▶ [OBJECTIVE]:
Go through the listing and return every line with "that" in it.

▶ [PROVIDED RECORDS]:
'''

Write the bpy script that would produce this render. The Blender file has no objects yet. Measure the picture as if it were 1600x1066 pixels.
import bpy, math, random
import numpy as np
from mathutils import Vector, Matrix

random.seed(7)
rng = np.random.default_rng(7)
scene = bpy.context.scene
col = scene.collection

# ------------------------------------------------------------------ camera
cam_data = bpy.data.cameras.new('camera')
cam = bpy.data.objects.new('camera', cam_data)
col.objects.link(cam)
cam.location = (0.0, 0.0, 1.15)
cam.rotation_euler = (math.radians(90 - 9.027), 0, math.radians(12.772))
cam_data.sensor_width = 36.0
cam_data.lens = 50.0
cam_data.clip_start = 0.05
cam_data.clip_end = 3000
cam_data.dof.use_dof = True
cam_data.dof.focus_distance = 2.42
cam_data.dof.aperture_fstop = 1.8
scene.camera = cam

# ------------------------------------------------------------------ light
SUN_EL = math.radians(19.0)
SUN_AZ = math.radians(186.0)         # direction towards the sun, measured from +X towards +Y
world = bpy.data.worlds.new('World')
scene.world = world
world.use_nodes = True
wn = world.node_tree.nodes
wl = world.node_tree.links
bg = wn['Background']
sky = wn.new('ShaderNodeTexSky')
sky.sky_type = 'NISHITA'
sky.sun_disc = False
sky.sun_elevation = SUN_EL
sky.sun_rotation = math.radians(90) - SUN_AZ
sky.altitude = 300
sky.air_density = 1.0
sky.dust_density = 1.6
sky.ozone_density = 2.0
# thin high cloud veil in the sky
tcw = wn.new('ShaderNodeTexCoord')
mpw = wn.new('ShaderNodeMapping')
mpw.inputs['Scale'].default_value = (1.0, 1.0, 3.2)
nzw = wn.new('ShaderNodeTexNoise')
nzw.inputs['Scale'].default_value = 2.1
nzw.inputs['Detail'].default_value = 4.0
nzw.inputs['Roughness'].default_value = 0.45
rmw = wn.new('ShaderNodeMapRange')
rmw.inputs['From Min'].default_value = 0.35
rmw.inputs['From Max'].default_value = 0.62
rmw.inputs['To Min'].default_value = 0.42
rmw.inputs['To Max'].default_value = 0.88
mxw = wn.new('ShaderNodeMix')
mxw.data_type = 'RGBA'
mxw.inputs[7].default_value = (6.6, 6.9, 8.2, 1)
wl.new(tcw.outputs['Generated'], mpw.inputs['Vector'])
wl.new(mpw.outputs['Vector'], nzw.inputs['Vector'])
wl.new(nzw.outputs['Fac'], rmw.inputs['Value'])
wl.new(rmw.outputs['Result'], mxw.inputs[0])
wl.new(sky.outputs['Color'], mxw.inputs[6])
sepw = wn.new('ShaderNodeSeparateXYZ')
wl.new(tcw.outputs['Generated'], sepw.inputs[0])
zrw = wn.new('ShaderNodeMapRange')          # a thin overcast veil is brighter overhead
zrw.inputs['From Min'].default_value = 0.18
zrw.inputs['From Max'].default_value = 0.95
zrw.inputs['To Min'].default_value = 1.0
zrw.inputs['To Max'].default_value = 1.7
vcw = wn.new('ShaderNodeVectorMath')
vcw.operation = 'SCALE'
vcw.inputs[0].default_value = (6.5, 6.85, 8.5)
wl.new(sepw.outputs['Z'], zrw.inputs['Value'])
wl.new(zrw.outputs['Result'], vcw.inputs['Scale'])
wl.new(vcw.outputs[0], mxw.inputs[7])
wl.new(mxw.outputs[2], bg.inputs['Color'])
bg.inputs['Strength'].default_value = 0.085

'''
'''

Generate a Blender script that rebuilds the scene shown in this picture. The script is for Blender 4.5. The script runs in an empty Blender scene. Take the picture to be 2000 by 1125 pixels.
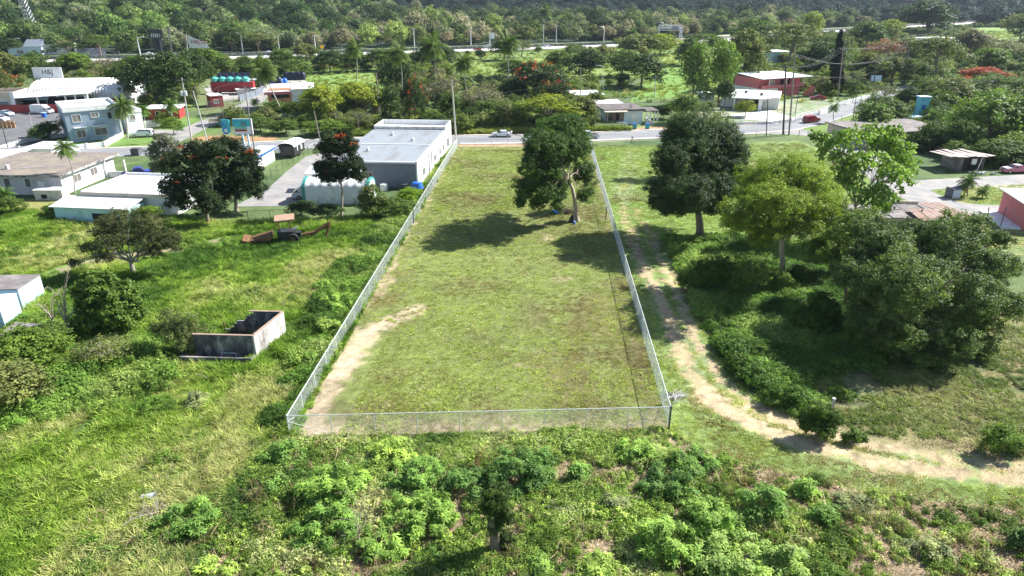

'''

▶ [FINAL RESULT]:
Write the bpy script that would produce this render. The Blender file has no objects yet. Measure the picture as if it were 1600x1066 pixels.
Generate a Blender script that rebuilds the scene shown in this picture. The script is for Blender 4.5. The script runs in an empty Blender scene. Take the picture to be 2000 by 1125 pixels.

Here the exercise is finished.